Amendment to Land Survey Law

Lawyers welcome govt’s move to reduce case backlogs

Staff Correspondent

3 December, 2019 12:00 AM printer

Lawyers on Monday welcomed the government’s move to amend laws to expedite settlement of disputes arising out of land records.

They said the inadequate tribunals and judges could not dispose off huge number of cases under the existing law, which maintained that land survey tribunals could hear and dispose off such cases

But inadequate tribunals and lack of judges have resulted in huge case backlogs, causing immense sufferings to the people.

In such a situation, the government has decided to amend the law to expedite settlement of the disputes arising out of land records.

Under the amended law, assistant judges and senior assistant judges will be able to settle such cases.

Law Minister Anisul Huq said “We have decided to amend the law to resolve the case backlogs and mitigate public sufferings. The assistant judges and other judicial officials are going to get power to settle land record disputes.”

About the government’s move, former secretary of the Supreme Court Bar Association Dr Momtaz Uddin Ahmed Mehdi said “Currently, a land survey tribunal comprises of a joint district judge who hears the cases relating to land record disputes.”

As no judges below the rank of joint district judge can hear the land record disputes, the land survey tribunals are overburdened with case backlogs, he said.

Barrister AKM Ahsanur Rahman  said the government has rightly decided to empower assistant and senior assistant judges to settle land record cases to reduce case backlog.

None below the joint district judge can handle the land record related disputes under the current system causing the backlogs.

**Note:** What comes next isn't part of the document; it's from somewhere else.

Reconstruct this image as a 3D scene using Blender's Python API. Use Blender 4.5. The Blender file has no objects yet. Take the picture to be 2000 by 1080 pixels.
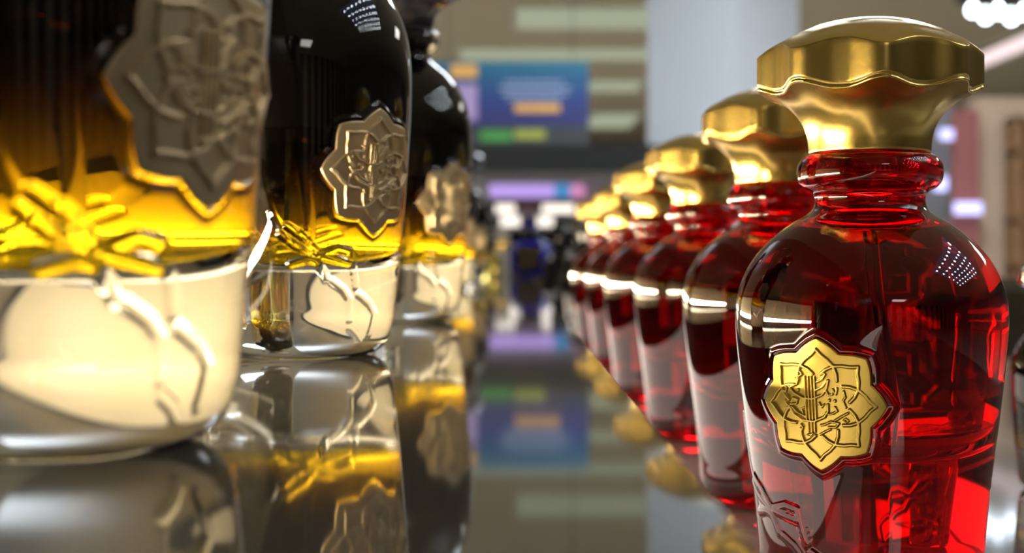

The assistant judges will be empowered to settle cases of the land worth Tk 2 lakh and senior assistant judges Tk 4 lakh, if the law is amended. The joint district judges will have power to settle cases of the land worth any value beyond Tk 4 lakh.

The amended law is likely to be passed in the upcoming winter session of the parliament.

Land Survey Tribunals are hard hit by backlog of cases causing public suffering due to lack of judges and other logistics.

A total of 44 tribunals out of 64 districts in the country are in a fix due to a massive pile of cases.

Starting in 1984, the Bangladesh Land Survey (BSR) started its operation and was continuing. Many land owners were angry due to the mistakes and irregularities of the officials concerned.

As a result of the irregularities and mistakes made by land officials along with wrong maps and documents, the process got cumbersome. Besides, names of many owners were misspelled.

Land Survey Tribunals were established in the country to settle suits arising out of the final publication of the last revised record of rights.

Sardar Amins as well as the Revenue Officers on many occasions prepared the land record of rights completely with false details by resorting to illegal means. People, who are not real owners of land, got the record of rights by managing the officials concerned.

As per law, Land Survey Tribunal and Land Survey Appellate Tribunal are supposed to be constituted. Land appellate tribunal has not been constituted anywhere.

People who are aggrieved with the order of the land survey tribunals have to file writ petition with the High Court challenging decisions of the land survey tribunals.

As the High Court is burdened with other cases, it takes long time to settle land related writ petitions.

  In 2012, the government increased the number of tribunals from 32 to 44. These tribunals are not capable of settling cases timely of all the 64 districts. Besides, the number of judges in every tribunal is not adequate to deal the large number of cases.

Around 2.5 lakh cases were pending with the land survey tribunals across the country as of 2017. The number of cases has hiked to 3 lakh now.

Some districts witnessed land survey just two years ago. But tribunals there are burdened with innumerable cases. A data shows that 44, 152 cases are pending with tribunal in Kishoreganj; 32, 676 in Mymensingh; 21, 863 in Netrokona; 17, 951 in Jamalpur; 10, 809 in Tangail; 9,126 in Chandpur; 7,438 in Dhaka; 6, 983 in Satkhira; 6, 476 in Sherpur; and 6,222 cases.

Aggrieved parties have to file writ with the High Court challenging the tribunals’ decision in absence of land appellate tribunals.

As per existing system, a judge in the land survey tribunal case settle 165 cases annually. Around 33 years are needed to dispose off the existing cases in Dhaka.